Provided material:
------------------------------

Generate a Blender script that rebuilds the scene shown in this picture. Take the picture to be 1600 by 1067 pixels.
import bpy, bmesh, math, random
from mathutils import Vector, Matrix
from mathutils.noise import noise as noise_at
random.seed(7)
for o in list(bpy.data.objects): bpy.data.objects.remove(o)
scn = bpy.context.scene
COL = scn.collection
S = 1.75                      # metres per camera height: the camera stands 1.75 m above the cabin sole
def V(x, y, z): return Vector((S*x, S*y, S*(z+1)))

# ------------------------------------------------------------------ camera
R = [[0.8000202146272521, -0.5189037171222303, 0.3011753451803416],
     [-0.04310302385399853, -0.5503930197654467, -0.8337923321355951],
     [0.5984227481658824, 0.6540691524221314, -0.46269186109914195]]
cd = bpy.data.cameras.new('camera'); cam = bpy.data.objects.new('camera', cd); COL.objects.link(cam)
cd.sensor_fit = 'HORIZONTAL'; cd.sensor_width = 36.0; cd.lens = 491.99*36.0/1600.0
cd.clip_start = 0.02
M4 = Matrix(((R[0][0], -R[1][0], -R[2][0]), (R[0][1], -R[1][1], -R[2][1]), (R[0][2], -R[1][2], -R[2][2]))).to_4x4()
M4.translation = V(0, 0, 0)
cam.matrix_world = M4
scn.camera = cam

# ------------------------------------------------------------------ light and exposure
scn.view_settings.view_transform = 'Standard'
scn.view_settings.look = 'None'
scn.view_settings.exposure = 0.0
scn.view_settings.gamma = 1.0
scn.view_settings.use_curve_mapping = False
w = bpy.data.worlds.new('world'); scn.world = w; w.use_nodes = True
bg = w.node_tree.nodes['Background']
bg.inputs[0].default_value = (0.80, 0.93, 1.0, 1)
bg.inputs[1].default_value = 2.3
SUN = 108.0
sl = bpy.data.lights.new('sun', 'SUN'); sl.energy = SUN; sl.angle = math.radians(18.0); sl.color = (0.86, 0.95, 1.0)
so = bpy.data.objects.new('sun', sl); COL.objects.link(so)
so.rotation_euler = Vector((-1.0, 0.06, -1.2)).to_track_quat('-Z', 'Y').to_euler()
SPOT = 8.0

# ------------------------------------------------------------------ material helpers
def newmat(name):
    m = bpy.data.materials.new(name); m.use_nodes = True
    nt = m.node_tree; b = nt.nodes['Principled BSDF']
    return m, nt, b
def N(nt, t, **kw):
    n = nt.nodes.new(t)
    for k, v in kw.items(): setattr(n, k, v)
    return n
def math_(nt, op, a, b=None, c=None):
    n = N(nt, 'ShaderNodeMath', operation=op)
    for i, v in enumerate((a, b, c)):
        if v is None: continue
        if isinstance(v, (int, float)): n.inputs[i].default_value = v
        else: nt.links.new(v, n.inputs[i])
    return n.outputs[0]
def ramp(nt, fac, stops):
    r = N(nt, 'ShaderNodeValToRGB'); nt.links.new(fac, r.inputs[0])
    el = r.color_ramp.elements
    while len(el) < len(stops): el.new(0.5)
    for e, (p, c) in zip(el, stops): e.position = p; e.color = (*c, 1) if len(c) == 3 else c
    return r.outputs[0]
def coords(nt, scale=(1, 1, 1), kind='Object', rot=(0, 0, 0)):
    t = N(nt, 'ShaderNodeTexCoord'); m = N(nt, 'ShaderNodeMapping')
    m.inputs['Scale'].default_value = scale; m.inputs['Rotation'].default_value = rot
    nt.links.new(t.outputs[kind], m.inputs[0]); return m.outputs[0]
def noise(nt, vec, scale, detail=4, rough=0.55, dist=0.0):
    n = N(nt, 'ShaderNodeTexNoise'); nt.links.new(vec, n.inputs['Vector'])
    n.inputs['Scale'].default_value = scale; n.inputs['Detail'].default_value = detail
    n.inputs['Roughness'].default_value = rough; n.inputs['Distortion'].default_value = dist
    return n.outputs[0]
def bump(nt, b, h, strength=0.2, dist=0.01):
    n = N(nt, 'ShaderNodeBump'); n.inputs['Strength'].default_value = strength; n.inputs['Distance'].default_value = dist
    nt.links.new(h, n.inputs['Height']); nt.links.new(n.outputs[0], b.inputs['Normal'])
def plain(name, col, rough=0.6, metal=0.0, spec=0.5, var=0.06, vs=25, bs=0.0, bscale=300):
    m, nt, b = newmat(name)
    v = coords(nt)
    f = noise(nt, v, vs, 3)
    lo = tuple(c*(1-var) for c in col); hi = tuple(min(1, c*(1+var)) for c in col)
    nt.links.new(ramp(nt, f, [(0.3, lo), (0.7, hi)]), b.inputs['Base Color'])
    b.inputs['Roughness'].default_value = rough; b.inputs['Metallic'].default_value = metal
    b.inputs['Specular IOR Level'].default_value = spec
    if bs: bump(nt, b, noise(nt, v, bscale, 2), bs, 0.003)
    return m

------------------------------

Challenge: Copy out all of the lines above exactly.

Task response:
Generate a Blender script that rebuilds the scene shown in this picture. Take the picture to be 1600 by 1067 pixels.
import bpy, bmesh, math, random
from mathutils import Vector, Matrix
from mathutils.noise import noise as noise_at
random.seed(7)
for o in list(bpy.data.objects): bpy.data.objects.remove(o)
scn = bpy.context.scene
COL = scn.collection
S = 1.75                      # metres per camera height: the camera stands 1.75 m above the cabin sole
def V(x, y, z): return Vector((S*x, S*y, S*(z+1)))

# ------------------------------------------------------------------ camera
R = [[0.8000202146272521, -0.5189037171222303, 0.3011753451803416],
     [-0.04310302385399853, -0.5503930197654467, -0.8337923321355951],
     [0.5984227481658824, 0.6540691524221314, -0.46269186109914195]]
cd = bpy.data.cameras.new('camera'); cam = bpy.data.objects.new('camera', cd); COL.objects.link(cam)
cd.sensor_fit = 'HORIZONTAL'; cd.sensor_width = 36.0; cd.lens = 491.99*36.0/1600.0
cd.clip_start = 0.02
M4 = Matrix(((R[0][0], -R[1][0], -R[2][0]), (R[0][1], -R[1][1], -R[2][1]), (R[0][2], -R[1][2], -R[2][2]))).to_4x4()
M4.translation = V(0, 0, 0)
cam.matrix_world = M4
scn.camera = cam

# ------------------------------------------------------------------ light and exposure
scn.view_settings.view_transform = 'Standard'
scn.view_settings.look = 'None'
scn.view_settings.exposure = 0.0
scn.view_settings.gamma = 1.0
scn.view_settings.use_curve_mapping = False
w = bpy.data.worlds.new('world'); scn.world = w; w.use_nodes = True
bg = w.node_tree.nodes['Background']
bg.inputs[0].default_value = (0.80, 0.93, 1.0, 1)
bg.inputs[1].default_value = 2.3
SUN = 108.0
sl = bpy.data.lights.new('sun', 'SUN'); sl.energy = SUN; sl.angle = math.radians(18.0); sl.color = (0.86, 0.95, 1.0)
so = bpy.data.objects.new('sun', sl); COL.objects.link(so)
so.rotation_euler = Vector((-1.0, 0.06, -1.2)).to_track_quat('-Z', 'Y').to_euler()
SPOT = 8.0

# ------------------------------------------------------------------ material helpers
def newmat(name):
    m = bpy.data.materials.new(name); m.use_nodes = True
    nt = m.node_tree; b = nt.nodes['Principled BSDF']
    return m, nt, b
def N(nt, t, **kw):
    n = nt.nodes.new(t)
    for k, v in kw.items(): setattr(n, k, v)
    return n
def math_(nt, op, a, b=None, c=None):
    n = N(nt, 'ShaderNodeMath', operation=op)
    for i, v in enumerate((a, b, c)):
        if v is None: continue
        if isinstance(v, (int, float)): n.inputs[i].default_value = v
        else: nt.links.new(v, n.inputs[i])
    return n.outputs[0]
def ramp(nt, fac, stops):
    r = N(nt, 'ShaderNodeValToRGB'); nt.links.new(fac, r.inputs[0])
    el = r.color_ramp.elements
    while len(el) < len(stops): el.new(0.5)
    for e, (p, c) in zip(el, stops): e.position = p; e.color = (*c, 1) if len(c) == 3 else c
    return r.outputs[0]
def coords(nt, scale=(1, 1, 1), kind='Object', rot=(0, 0, 0)):
    t = N(nt, 'ShaderNodeTexCoord'); m = N(nt, 'ShaderNodeMapping')
    m.inputs['Scale'].default_value = scale; m.inputs['Rotation'].default_value = rot
    nt.links.new(t.outputs[kind], m.inputs[0]); return m.outputs[0]
def noise(nt, vec, scale, detail=4, rough=0.55, dist=0.0):
    n = N(nt, 'ShaderNodeTexNoise'); nt.links.new(vec, n.inputs['Vector'])
    n.inputs['Scale'].default_value = scale; n.inputs['Detail'].default_value = detail
    n.inputs['Roughness'].default_value = rough; n.inputs['Distortion'].default_value = dist
    return n.outputs[0]
def bump(nt, b, h, strength=0.2, dist=0.01):
    n = N(nt, 'ShaderNodeBump'); n.inputs['Strength'].default_value = strength; n.inputs['Distance'].default_value = dist
    nt.links.new(h, n.inputs['Height']); nt.links.new(n.outputs[0], b.inputs['Normal'])
def plain(name, col, rough=0.6, metal=0.0, spec=0.5, var=0.06, vs=25, bs=0.0, bscale=300):
    m, nt, b = newmat(name)
    v = coords(nt)
    f = noise(nt, v, vs, 3)
    lo = tuple(c*(1-var) for c in col); hi = tuple(min(1, c*(1+var)) for c in col)
    nt.links.new(ramp(nt, f, [(0.3, lo), (0.7, hi)]), b.inputs['Base Color'])
    b.inputs['Roughness'].default_value = rough; b.inputs['Metallic'].default_value = metal
    b.inputs['Specular IOR Level'].default_value = spec
    if bs: bump(nt, b, noise(nt, v, bscale, 2), bs, 0.003)
    return m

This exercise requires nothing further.